Nothing I like better than pottering about the kitchen, but I never saw myself as a jam-maker.
Still, I had a tree full of crab apples and one of the builders doing our kitchen extension started nagging me to do something with them.
At the time he was dowsing with a wire coat-hanger to find our water supply whilst I was beating nettles out of the way so he could get a better fix.
He did find the supply and also told me of various ways to ensure the best crab apple jelly.
So I made some and handed it around the neighbourhood to the (few) people round here who don’t make their own extensive range of preserves. ( I am of course talking women.)
Last year we had more crab apples – that being the way of nature, though this year the tree isn’t well and is – thus far – in a crab apple sulk or perhaps feeling very under the weather.
Down the road there was also a tree laden with elderberries and of course, being the crunchyside, there were blackberries.

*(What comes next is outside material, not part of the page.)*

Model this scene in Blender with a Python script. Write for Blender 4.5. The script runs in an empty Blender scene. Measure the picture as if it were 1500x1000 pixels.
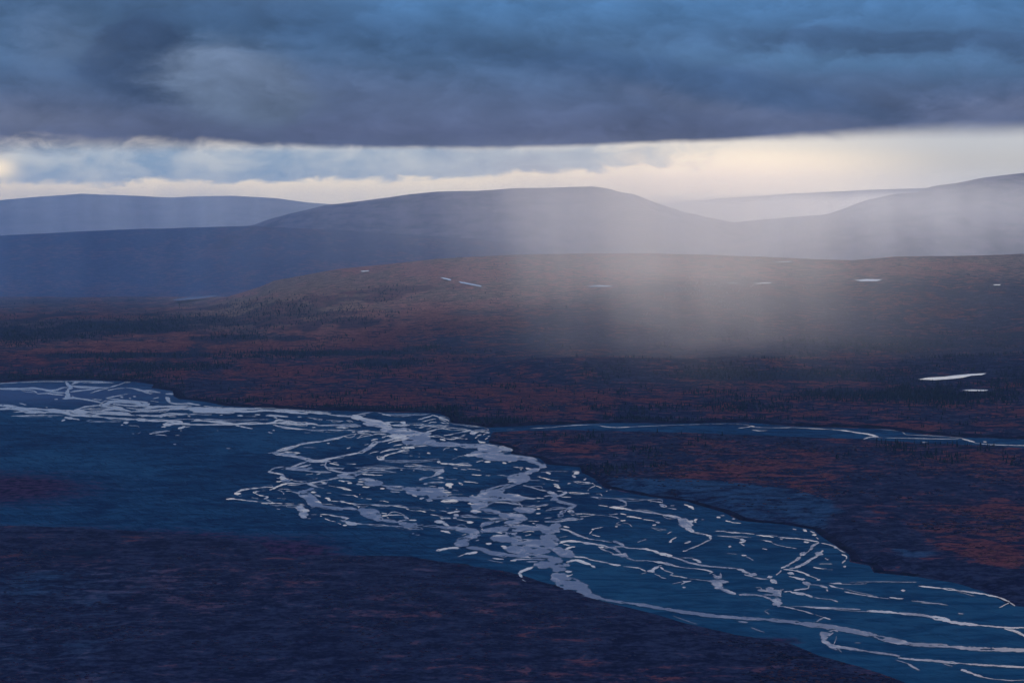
import bpy, math, random
import numpy as np

# ------------------------------------------------------------------ camera
sc = bpy.context.scene
R = math.radians
F = 3383.0                       # focal length in units of the 1500 px wide frame
CAMZ = 600.0
PITCH = math.atan(200.0 / F)     # looking slightly down over the valley
cam_d = bpy.data.cameras.new("camera"); cam = bpy.data.objects.new("camera", cam_d)
sc.collection.objects.link(cam); sc.camera = cam
cam_d.sensor_width = 36.0; cam_d.lens = 36.0 * F / 1500.0
cam_d.clip_start = 1.0; cam_d.clip_end = 200000.0
cam.location = (0, 0, CAMZ); cam.rotation_euler = (math.pi / 2 - PITCH, 0, 0)

# ------------------------------------------------------------------ node helper
class E:
    """tiny expression wrapper round shader nodes"""
    nt = None
    def __init__(s, v): s.v = v
    @staticmethod
    def node(kind, **kw):
        n = E.nt.nodes.new(kind)
        for k, v in kw.items(): setattr(n, k, v)
        return n
    @staticmethod
    def put(sock, v):
        if isinstance(v, E): v = v.v
        if isinstance(v, (int, float)): sock.default_value = v
        elif isinstance(v, tuple): sock.default_value = v if len(v) == len(sock.default_value) else v + (1.0,)
        else: E.nt.links.new(v, sock)
    @staticmethod
    def m(op, *a, clamp=False):
        n = E.node('ShaderNodeMath', operation=op, use_clamp=clamp)
        for i, x in enumerate(a): E.put(n.inputs[i], x)
        return E(n.outputs[0])
    def __add__(s, o): return E.m('ADD', s, o)
    __radd__ = __add__
    def __sub__(s, o): return E.m('SUBTRACT', s, o)
    def __rsub__(s, o): return E.m('SUBTRACT', o, s)
    def __mul__(s, o): return E.m('MULTIPLY', s, o)
    __rmul__ = __mul__
    def __truediv__(s, o): return E.m('DIVIDE', s, o)
def sstep(x, a, b):
    n = E.node('ShaderNodeMapRange', interpolation_type='SMOOTHSTEP')
    E.put(n.inputs[0], x); E.put(n.inputs[1], a); E.put(n.inputs[2], b)
    n.inputs[3].default_value = 0; n.inputs[4].default_value = 1
    return E(n.outputs[0])
def ramp(x, a, b, c, d):
    n = E.node('ShaderNodeMapRange', clamp=True)
    for i, v in enumerate((x, a, b, c, d)): E.put(n.inputs[i], v)
    return E(n.outputs[0])
def mixc(f, a, b, mode='MIX'):
    n = E.node('ShaderNodeMix', data_type='RGBA', blend_type=mode)
    E.put(n.inputs[0], f); E.put(n.inputs[6], a); E.put(n.inputs[7], b)
    return E(n.outputs[2])
def vec(x, y, z=0.0):
    n = E.node('ShaderNodeCombineXYZ')
    for i, v in enumerate((x, y, z)): E.put(n.inputs[i], v)
    return E(n.outputs[0])
def sep(v):
    n = E.node('ShaderNodeSeparateXYZ'); E.put(n.inputs[0], v)
    return [E(o) for o in n.outputs]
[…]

I had been re-upholstering chairs and selling them in aid of Syrian Refugees – see what I mean about being a Sussex housewife – and so decided to make a shed load of pickles, jams and preserves and have a party at which everyone was morally (and insistently) obliged to buy them for the Good Cause.
Don’t let anyone tell you otherwise – it is a long and daffy process making preserves but I persevered. (sorry)
Courgette relish for burgers, elderberry vinegar which I have to say was rather the star of the show crab apple jelly of course – and it got rave reviews when it landed up in a Scottish restaurant via a friend, blackberry jam, pickled peaches for serving with ham – I could go on….
Then I caught sight of myself preening over preserves.
Panic-stricken at the thought of being that woman, I hot-footed it to an exhibition in London and read a book on the Israeli-Palestinian crisis.
Still, the Syrians got a couple of hundred quid so all was not lost.